We support a lot of 3rd party solutions.

This week, our CIO told us to cut the SQL Server VM (Virtual Machine) CPU to 1 because he wants to save the licensing cost and wants to move to Azure with reduced licenses.

I don't find anything on MicroSoft website on what is the minimum CPU required to run 1 SQL Default Instance per VM.

Can you help to shed some lights? I am so worried that trimming CPU to 1 will cause application/SQL performance issues but CIO wants us to do it regardless.

Please kindly help!

many thanks,
Joy

I think the minimum SQL Server license is 2 (SQL is sold in 2-cpu packs, I believe).

I'd be nervous about running SQL with only 2 CPUs, but the only way to know for sure is to try it first.

Hi Scott,
Thank you for your feedback.
Our CIO wants to cut each SQL Server VM CPU to 1 so that he can come up with a reduced SQL Server Per Core License.

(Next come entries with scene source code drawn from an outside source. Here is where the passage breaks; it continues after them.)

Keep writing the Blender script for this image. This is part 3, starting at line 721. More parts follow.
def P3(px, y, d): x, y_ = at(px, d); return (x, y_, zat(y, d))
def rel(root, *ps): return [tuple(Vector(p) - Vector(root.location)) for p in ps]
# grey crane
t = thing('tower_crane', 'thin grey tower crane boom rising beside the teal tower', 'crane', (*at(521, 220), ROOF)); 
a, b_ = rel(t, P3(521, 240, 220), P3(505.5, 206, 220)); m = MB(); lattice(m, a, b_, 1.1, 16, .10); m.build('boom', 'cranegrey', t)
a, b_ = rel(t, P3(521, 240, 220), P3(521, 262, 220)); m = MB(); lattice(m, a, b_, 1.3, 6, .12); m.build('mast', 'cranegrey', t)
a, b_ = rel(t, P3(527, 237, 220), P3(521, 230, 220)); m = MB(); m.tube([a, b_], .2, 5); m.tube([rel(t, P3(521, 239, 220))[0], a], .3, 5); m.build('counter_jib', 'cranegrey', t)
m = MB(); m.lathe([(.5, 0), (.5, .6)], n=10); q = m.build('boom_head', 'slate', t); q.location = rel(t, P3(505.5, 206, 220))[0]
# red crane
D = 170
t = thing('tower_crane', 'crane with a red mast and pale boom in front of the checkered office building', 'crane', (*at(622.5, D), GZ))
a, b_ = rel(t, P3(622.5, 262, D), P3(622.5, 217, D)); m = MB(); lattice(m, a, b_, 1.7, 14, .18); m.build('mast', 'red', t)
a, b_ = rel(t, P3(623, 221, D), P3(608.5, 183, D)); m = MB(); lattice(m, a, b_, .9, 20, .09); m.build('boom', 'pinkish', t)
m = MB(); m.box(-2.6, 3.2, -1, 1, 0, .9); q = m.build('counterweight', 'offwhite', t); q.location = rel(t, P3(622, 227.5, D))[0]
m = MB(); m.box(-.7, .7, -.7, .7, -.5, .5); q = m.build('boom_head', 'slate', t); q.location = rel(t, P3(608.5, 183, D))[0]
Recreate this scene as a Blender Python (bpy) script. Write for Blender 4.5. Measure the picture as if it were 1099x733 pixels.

I need help on what is the MIN CPU for each SQL Server VM (with 1 SQL Instance Only -- default instance). I am afraid there will be performance issues when SQL VM goes down to only have 1 CPU.

Need some guidance!
Thank you so much!
Joy

The best advice I can give is to contact Microsoft and ask to speak to a licensing rep. The licensing for Enterprise Edition on virtual machines is very economical if you do it correctly. Also, you cannot assume that you can just reduce the number of core licenses, typically all physical cores must be licensed even if you don't intend to use them. Scott already mentioned 2 core packs as the minimum. The only way to know the actual cost is to talk to MS.

One thing that is safe to assume: Azure will absolutely be more expensive than SQL Server on-prem in a virtualized environment, for the same level of performance (probably only half the performance). You'll pay less for more RAM than you'll be charged monthly in Azure for the same capacity (I checked Newegg vs. the Azure pricing calculator), which will do more for your performance than CPU cores.

If your CIO is so concerned about costs that they only want to license 1 CPU, then use Express Edition. It's free, it's limited to 1 core per instance, and has about the same limitations as the cheapest Azure database option. There are also many other costs associated with Azure than just the SQL licensing, like network egress.

Sounds like you've got an EE installation. I'd just jack up the RAM big time and move everything to that, getting rid of all the other license costs. You can use multiple named instances on one box, and CPU licenses will cover all the instances. You'd probably need at least 4 CPUs, but maybe not more than that. Use 1TB of RAM if you need it.

Depending on your application, if you are really concerned about cloud costs this might be worth looking at:

Gentlemen,
First of all, thank you so much for your advice and help!

We run 1 SQL instance per SQL VM due to the various vendor solutions we support for multiple departments, and based on their specific requirement and security concerns.

Where we are here is, our CIO won't want to look at the licensing in a big picture now. All he wants to do is to have us to cut the SQL VM CPU to 1 for all Developer, Standard and Enterprise Editions.

So I can only start with:
How detrimental is it to run a SQL Instance with 1 vCPU (most of them support multiple databases and even multiple applications)?

Is 2 vCPU a minimum run a SQL Instance on VM?

Thank you again!
Joy

CIO wants to: for each SQL VM, cut vCPU to 1.

The first thing to look at is the current system - and how many CPUs are allocated to that environment. The next thing - and probably the most important is to review the minimum requirements from each vendor.

Reducing the number of CPUs for a particular vendor may invalidate the contract with that vendor. It most likely will cost a lot more when that vendor refuses to address issues because you no longer meet the vendors minimum requirements.

I would not run an Enterprise Edition with less than 4 CPUs. In fact - I couldn't see running EE on a system that could run with only 4 (or less) - that would just be wasting money for features that are almost certainly not utilized.